The wax deposit on the fingers was analyzed using optical microscope (Fig. 10). Figure 10a shows a continuous network of wax crystals. In the presence of 500 ppm of TERRAVIS N and TERRAVIS M4 (Fig. 10 a, b), the wax crystals became dispersed and the continuous network is not existed anymore.

Fig. 10
figure 10

Wax crystals shape and distribution at 22 °C and a magnification of 20×, a blank crude oil, b crude oil + 500 ppm of TERRAVIS N, c crude oil + 500 ppm of TERRAVIS M4. The wax crystals are more disperse (in the presence of TERRAVIS N) and smaller and denser wax crystals can be seen (in the presence of TERRAVIS M4) compared to blank crude. Both surfactants were successful to disperse/inhibit wax crystals from further growth

4 Conclusions

Different non-ionic surfactants were used as wax inhibitors/dispersants for high paraffinic crude. Several techniques and experiments were run to assess the performance of each surfactant. The conclusions below are based on the results and findings of the present study:

  1. 1.

    Medium and long chain non-ionic surfactants in this study are capable of reducing the precipitation and deposition of wax.

  2. 2.

    Two surfactants outperformed the other ones, one with low HLB and the other one with high HLB. The latter is advantageous since some surfactants are only effective in the presence of water.

  3. 3.

    The hydrophobe with higher degree of branching and more EO (smaller and more polar ones) can be considered more as a wax inhibitor rather than dispersant due to the hindrance effect and polar-non-polar repulsive interactions. Longer chain hydrophobes are effective more as dispersant.

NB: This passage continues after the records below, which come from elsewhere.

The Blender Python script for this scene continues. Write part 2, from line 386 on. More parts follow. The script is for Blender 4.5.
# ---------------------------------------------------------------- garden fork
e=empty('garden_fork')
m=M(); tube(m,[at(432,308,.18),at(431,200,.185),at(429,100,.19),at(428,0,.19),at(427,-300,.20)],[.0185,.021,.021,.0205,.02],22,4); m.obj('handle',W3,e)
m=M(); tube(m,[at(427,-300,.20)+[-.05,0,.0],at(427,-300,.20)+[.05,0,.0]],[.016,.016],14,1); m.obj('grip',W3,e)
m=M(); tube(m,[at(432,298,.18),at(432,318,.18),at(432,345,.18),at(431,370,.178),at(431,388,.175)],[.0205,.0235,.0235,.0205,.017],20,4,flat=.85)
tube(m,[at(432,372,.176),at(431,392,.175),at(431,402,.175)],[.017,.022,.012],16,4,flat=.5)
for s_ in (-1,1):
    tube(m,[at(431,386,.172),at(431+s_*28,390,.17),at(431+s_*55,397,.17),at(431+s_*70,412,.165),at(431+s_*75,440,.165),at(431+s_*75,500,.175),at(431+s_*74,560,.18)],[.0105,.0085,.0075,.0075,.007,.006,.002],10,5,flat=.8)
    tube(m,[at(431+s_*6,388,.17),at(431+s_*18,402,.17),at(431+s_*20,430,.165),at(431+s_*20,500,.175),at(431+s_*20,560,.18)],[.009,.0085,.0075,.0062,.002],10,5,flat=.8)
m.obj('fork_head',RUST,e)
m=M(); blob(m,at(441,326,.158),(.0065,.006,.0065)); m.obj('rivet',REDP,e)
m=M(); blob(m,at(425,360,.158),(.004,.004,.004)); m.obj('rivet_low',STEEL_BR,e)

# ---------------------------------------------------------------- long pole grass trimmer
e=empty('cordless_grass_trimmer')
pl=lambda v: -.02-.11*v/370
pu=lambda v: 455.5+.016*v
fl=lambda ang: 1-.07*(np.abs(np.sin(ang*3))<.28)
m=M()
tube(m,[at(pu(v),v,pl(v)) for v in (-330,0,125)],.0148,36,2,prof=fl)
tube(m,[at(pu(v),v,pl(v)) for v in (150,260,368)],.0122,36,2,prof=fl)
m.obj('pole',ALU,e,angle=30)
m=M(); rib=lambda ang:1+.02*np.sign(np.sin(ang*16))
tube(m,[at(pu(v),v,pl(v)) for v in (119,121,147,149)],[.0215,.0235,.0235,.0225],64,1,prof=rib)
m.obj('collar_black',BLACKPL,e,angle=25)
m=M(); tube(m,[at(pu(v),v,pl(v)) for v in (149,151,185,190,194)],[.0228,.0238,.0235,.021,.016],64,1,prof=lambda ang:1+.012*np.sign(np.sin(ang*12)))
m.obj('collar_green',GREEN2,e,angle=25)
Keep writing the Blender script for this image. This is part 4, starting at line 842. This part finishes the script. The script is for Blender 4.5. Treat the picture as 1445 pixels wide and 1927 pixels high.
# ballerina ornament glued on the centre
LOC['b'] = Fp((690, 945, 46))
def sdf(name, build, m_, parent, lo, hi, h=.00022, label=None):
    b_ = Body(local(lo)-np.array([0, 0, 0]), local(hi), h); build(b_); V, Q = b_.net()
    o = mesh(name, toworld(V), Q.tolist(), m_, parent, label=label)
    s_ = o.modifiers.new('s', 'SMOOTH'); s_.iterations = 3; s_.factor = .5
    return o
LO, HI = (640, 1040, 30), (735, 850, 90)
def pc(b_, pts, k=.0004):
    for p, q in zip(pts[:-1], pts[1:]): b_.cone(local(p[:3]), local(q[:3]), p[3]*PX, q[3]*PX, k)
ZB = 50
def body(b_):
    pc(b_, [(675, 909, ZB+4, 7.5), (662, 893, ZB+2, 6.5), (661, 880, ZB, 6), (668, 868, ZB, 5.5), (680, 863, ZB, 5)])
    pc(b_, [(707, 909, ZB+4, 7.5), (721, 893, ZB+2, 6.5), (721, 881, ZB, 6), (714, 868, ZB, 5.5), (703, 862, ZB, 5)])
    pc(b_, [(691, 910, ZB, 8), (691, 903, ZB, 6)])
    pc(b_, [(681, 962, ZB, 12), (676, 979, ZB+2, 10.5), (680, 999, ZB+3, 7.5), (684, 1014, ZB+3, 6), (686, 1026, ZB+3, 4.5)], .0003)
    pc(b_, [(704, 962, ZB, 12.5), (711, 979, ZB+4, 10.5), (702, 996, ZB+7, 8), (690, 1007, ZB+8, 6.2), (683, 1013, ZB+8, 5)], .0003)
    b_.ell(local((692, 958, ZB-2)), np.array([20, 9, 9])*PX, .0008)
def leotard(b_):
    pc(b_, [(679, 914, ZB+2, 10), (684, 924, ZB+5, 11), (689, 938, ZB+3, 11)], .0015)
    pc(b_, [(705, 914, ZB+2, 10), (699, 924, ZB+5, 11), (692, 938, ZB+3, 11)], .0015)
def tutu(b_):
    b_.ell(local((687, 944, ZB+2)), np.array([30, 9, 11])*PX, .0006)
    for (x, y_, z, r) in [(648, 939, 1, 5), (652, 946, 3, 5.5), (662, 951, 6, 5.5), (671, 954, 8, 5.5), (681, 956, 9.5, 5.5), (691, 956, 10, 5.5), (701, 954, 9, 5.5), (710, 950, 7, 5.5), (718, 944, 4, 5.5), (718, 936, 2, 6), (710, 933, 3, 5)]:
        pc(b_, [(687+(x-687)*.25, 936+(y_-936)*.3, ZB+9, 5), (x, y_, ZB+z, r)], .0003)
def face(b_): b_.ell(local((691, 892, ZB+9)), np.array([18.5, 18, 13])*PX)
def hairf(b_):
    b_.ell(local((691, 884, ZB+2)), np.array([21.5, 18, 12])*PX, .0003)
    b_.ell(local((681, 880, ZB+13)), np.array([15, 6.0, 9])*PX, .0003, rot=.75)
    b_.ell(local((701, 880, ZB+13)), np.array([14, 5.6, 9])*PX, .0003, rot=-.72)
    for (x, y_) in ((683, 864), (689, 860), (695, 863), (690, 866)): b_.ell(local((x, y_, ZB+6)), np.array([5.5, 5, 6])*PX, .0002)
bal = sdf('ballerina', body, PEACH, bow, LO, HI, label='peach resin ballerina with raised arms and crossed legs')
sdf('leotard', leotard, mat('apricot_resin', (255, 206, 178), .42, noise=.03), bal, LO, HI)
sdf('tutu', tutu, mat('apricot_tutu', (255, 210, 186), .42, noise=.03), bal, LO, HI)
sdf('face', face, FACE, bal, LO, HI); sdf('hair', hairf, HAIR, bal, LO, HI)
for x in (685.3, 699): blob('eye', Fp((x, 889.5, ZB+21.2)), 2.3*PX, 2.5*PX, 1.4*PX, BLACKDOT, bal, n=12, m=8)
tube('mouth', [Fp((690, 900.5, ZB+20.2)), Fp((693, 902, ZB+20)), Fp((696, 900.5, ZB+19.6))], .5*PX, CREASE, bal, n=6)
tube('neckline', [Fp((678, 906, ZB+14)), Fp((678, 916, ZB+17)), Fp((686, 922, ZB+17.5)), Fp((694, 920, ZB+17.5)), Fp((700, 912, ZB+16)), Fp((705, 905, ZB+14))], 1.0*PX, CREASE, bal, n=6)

This study shows that despite the complex nature of the possible interactions occurring between rheology modifiers or pour point depressants and different types of crudes with a wide SARA distribution, a good understanding of a few basic facts about the latter ones allows for a good choice of surfactants and thus for the operational success sought for by the service companies or operators dealing with paraffin/asphaltene deposits of heavy and/or high paraffinic oils.